▸ **Material supplied**:

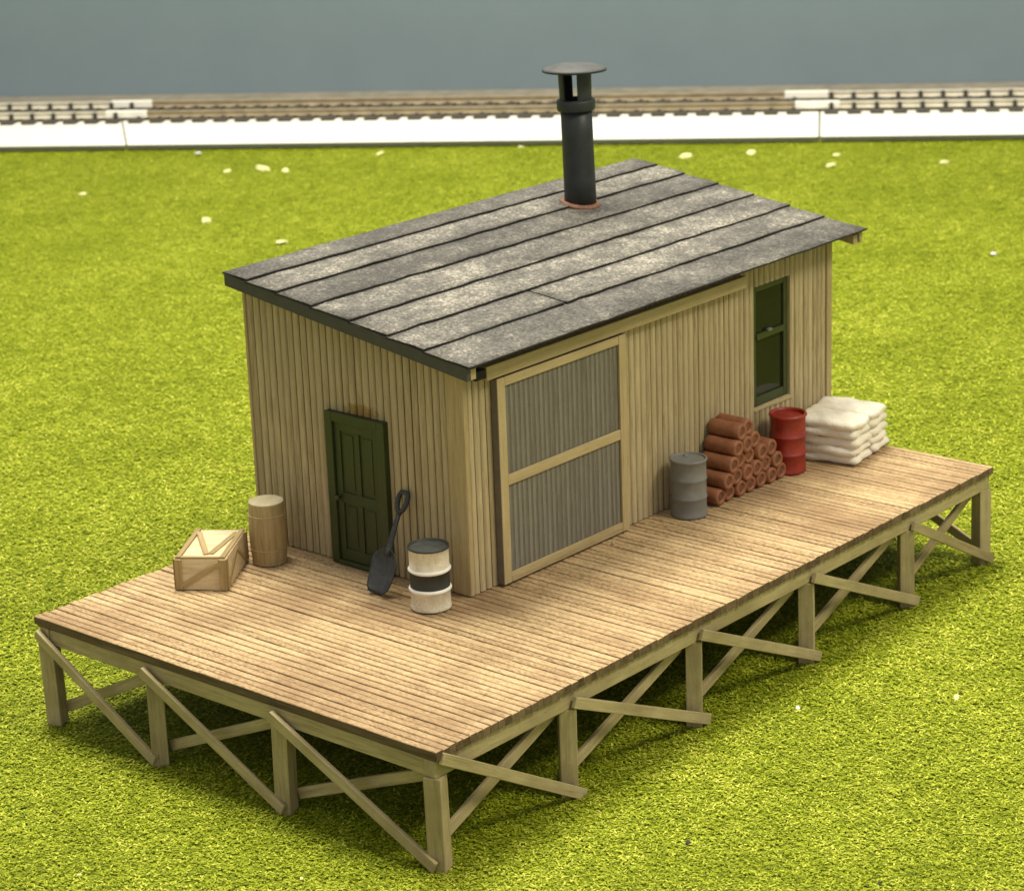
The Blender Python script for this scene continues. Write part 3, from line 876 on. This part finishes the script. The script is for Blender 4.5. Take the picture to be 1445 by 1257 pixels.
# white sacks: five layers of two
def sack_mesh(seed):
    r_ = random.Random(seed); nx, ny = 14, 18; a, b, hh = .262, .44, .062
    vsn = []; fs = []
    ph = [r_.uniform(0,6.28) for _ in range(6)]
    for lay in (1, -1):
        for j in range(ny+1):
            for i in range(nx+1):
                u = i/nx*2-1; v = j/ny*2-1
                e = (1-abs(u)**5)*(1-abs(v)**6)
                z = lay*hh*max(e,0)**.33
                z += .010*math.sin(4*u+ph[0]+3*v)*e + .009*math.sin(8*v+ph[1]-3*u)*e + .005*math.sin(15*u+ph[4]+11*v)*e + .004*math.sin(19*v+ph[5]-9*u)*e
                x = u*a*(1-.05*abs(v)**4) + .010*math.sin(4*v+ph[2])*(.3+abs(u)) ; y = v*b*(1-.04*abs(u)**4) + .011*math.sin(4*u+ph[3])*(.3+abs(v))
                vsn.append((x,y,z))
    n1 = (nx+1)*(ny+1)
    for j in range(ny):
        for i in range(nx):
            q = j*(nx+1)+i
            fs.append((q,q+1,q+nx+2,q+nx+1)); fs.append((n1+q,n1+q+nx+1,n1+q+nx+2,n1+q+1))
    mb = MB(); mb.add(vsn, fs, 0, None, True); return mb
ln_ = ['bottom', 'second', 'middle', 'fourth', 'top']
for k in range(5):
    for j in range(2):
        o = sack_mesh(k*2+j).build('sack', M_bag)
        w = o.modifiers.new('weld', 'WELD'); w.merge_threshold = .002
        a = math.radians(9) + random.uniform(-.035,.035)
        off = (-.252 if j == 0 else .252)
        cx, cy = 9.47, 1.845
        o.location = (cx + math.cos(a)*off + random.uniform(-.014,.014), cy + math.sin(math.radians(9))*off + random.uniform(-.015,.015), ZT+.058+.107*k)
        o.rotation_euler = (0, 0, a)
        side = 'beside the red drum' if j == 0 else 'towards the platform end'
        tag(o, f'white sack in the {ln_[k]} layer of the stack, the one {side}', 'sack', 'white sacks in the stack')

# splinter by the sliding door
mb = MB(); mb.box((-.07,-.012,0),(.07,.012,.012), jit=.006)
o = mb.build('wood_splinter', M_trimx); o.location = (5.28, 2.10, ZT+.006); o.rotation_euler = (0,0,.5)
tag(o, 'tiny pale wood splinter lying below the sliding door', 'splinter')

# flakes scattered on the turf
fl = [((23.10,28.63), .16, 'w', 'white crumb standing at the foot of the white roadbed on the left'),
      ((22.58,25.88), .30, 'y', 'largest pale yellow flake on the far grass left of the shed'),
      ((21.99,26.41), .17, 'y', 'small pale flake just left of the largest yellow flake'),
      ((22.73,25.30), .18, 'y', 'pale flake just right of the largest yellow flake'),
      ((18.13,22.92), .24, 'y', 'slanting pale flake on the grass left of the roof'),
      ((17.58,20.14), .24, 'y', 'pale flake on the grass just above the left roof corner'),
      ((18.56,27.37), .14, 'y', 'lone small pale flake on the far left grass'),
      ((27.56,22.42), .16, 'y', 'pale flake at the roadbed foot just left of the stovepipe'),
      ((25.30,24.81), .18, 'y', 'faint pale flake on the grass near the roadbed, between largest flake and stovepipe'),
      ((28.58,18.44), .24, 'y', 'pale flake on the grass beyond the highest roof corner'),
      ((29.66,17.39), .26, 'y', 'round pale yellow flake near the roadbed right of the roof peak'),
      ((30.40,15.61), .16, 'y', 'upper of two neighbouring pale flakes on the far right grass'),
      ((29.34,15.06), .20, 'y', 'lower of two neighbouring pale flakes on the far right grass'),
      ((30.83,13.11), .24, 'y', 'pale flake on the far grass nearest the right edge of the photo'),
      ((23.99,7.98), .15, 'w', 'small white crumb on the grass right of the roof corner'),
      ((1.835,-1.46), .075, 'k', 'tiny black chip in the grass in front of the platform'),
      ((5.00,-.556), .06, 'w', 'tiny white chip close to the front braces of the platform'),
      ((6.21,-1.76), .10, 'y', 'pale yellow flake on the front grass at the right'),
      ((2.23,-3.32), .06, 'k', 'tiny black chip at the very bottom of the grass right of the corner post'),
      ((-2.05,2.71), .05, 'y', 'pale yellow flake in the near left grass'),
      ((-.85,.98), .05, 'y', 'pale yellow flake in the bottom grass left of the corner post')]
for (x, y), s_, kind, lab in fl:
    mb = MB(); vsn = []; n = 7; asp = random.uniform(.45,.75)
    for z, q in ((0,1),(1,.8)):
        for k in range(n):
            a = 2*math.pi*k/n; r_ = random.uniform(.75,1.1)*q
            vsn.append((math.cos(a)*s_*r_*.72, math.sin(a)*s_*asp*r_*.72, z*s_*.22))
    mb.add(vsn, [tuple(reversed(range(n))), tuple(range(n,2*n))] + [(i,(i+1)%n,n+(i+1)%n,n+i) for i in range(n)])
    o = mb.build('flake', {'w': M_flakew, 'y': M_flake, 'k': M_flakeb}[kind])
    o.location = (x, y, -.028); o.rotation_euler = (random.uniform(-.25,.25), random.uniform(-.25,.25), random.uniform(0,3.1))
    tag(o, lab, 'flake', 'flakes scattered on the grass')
* * *
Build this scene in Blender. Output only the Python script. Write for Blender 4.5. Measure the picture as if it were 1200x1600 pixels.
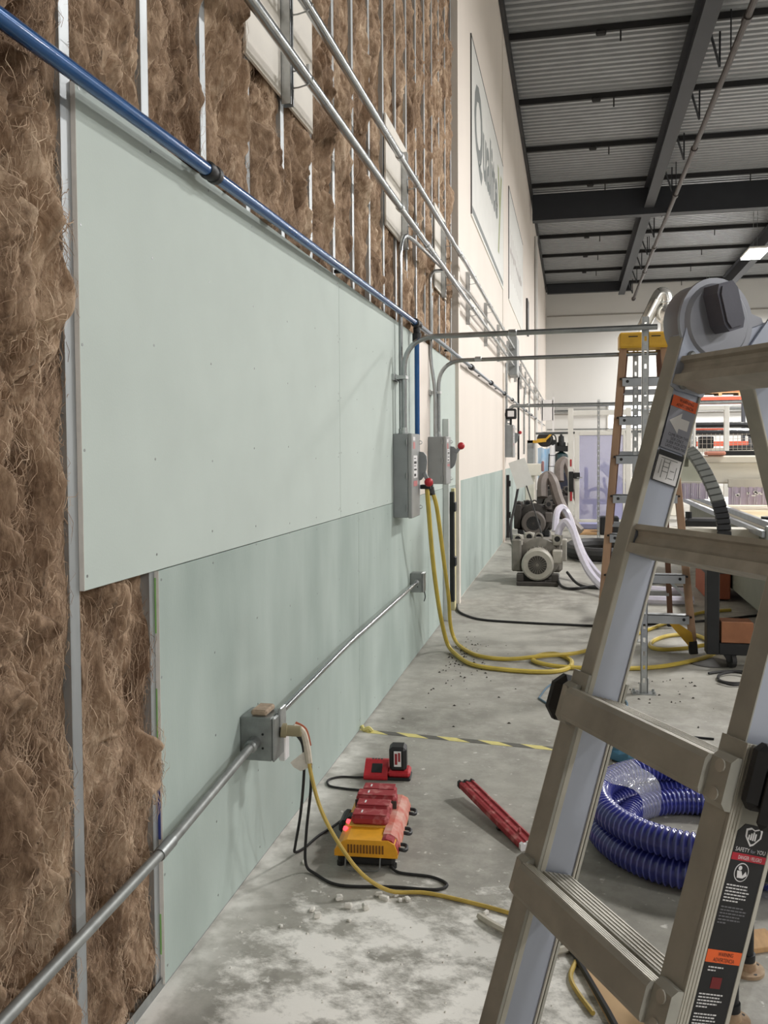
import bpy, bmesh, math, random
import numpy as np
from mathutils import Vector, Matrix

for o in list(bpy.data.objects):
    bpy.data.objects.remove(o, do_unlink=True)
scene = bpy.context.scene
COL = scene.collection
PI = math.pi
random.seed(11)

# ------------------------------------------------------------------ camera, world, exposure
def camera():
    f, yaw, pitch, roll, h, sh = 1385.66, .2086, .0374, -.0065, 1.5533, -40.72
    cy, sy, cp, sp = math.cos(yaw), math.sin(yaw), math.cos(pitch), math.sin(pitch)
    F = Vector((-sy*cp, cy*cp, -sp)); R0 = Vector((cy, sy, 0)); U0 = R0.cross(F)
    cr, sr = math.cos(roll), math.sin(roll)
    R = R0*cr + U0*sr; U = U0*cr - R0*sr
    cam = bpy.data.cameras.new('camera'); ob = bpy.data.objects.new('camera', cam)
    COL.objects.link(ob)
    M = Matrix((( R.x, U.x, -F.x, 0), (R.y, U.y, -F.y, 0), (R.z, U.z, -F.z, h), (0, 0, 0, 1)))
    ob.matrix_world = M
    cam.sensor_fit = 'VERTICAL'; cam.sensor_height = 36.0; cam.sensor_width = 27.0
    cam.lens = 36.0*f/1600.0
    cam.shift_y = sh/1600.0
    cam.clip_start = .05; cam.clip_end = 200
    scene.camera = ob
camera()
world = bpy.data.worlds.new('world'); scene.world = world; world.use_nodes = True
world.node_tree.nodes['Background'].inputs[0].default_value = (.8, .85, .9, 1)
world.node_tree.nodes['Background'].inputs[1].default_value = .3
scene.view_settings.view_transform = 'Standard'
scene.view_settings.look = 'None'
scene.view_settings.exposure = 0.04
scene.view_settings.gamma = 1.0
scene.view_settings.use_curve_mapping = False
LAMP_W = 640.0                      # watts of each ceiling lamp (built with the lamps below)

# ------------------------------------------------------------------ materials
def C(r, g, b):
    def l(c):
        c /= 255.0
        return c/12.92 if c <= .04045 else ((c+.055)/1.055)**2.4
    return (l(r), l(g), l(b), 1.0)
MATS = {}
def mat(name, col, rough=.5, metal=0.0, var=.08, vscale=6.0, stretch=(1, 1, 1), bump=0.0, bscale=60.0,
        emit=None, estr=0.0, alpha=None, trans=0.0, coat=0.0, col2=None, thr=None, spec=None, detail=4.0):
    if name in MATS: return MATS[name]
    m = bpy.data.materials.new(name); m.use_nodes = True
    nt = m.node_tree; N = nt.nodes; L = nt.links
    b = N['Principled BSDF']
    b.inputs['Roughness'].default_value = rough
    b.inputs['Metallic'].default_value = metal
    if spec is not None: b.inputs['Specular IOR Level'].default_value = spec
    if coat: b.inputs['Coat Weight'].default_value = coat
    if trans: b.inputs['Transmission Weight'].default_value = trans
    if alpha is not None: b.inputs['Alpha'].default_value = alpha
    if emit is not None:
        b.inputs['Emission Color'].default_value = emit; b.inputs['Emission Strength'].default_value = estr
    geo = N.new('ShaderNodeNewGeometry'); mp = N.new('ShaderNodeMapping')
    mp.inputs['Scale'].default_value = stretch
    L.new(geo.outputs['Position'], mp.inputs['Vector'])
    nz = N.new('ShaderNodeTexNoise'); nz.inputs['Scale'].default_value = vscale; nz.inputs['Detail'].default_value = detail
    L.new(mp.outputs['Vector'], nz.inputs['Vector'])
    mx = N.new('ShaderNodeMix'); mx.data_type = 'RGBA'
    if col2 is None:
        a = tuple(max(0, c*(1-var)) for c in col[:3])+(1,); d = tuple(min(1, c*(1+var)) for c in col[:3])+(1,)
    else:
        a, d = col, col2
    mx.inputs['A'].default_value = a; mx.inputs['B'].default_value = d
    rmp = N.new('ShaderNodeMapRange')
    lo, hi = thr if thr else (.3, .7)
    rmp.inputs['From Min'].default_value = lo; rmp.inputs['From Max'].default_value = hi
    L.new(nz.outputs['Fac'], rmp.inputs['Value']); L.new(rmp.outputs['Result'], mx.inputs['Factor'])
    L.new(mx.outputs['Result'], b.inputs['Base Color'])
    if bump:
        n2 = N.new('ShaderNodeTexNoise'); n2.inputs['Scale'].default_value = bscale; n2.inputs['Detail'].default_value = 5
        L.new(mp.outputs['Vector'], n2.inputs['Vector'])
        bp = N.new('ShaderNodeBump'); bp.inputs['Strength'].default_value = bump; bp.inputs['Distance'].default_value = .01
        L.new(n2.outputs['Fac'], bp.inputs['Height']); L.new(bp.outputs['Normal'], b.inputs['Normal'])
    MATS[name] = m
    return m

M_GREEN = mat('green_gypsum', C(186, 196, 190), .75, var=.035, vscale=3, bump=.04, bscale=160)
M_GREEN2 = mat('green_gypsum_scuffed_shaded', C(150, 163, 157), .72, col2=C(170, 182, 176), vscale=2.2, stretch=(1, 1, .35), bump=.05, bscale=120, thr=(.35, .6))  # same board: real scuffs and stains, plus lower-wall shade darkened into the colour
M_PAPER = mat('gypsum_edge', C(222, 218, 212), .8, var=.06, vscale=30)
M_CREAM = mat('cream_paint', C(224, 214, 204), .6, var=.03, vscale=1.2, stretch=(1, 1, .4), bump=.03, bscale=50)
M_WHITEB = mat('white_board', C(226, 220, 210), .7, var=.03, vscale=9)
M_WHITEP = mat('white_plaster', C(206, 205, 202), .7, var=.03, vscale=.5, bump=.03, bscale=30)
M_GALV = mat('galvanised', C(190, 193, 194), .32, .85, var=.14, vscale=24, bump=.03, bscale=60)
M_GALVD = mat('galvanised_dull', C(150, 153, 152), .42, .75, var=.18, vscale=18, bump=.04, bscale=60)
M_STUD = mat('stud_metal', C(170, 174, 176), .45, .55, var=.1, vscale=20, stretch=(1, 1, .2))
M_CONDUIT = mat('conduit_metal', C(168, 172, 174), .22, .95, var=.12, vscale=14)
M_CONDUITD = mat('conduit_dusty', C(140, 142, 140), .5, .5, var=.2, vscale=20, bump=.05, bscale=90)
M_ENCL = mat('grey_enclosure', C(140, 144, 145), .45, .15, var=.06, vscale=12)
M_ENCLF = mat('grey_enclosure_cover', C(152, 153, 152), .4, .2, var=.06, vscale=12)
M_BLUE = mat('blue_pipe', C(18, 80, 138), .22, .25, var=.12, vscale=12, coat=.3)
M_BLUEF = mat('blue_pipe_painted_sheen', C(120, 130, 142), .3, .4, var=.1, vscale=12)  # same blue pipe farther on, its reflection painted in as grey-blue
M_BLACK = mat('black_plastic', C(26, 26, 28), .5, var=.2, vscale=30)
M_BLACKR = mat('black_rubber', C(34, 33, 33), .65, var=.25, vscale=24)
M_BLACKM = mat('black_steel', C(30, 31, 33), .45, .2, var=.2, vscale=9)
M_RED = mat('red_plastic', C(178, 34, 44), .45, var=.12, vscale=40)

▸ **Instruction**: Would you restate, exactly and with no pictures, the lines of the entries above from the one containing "Build this scene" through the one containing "LAMP_W = 640.0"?

▸ **The output**:
Build this scene in Blender. Output only the Python script. Write for Blender 4.5. Measure the picture as if it were 1200x1600 pixels.
import bpy, bmesh, math, random
import numpy as np
from mathutils import Vector, Matrix

for o in list(bpy.data.objects):
    bpy.data.objects.remove(o, do_unlink=True)
scene = bpy.context.scene
COL = scene.collection
PI = math.pi
random.seed(11)

# ------------------------------------------------------------------ camera, world, exposure
def camera():
    f, yaw, pitch, roll, h, sh = 1385.66, .2086, .0374, -.0065, 1.5533, -40.72
    cy, sy, cp, sp = math.cos(yaw), math.sin(yaw), math.cos(pitch), math.sin(pitch)
    F = Vector((-sy*cp, cy*cp, -sp)); R0 = Vector((cy, sy, 0)); U0 = R0.cross(F)
    cr, sr = math.cos(roll), math.sin(roll)
    R = R0*cr + U0*sr; U = U0*cr - R0*sr
    cam = bpy.data.cameras.new('camera'); ob = bpy.data.objects.new('camera', cam)
    COL.objects.link(ob)
    M = Matrix((( R.x, U.x, -F.x, 0), (R.y, U.y, -F.y, 0), (R.z, U.z, -F.z, h), (0, 0, 0, 1)))
    ob.matrix_world = M
    cam.sensor_fit = 'VERTICAL'; cam.sensor_height = 36.0; cam.sensor_width = 27.0
    cam.lens = 36.0*f/1600.0
    cam.shift_y = sh/1600.0
    cam.clip_start = .05; cam.clip_end = 200
    scene.camera = ob
camera()
world = bpy.data.worlds.new('world'); scene.world = world; world.use_nodes = True
world.node_tree.nodes['Background'].inputs[0].default_value = (.8, .85, .9, 1)
world.node_tree.nodes['Background'].inputs[1].default_value = .3
scene.view_settings.view_transform = 'Standard'
scene.view_settings.look = 'None'
scene.view_settings.exposure = 0.04
scene.view_settings.gamma = 1.0
scene.view_settings.use_curve_mapping = False
LAMP_W = 640.0                      # watts of each ceiling lamp (built with the lamps below)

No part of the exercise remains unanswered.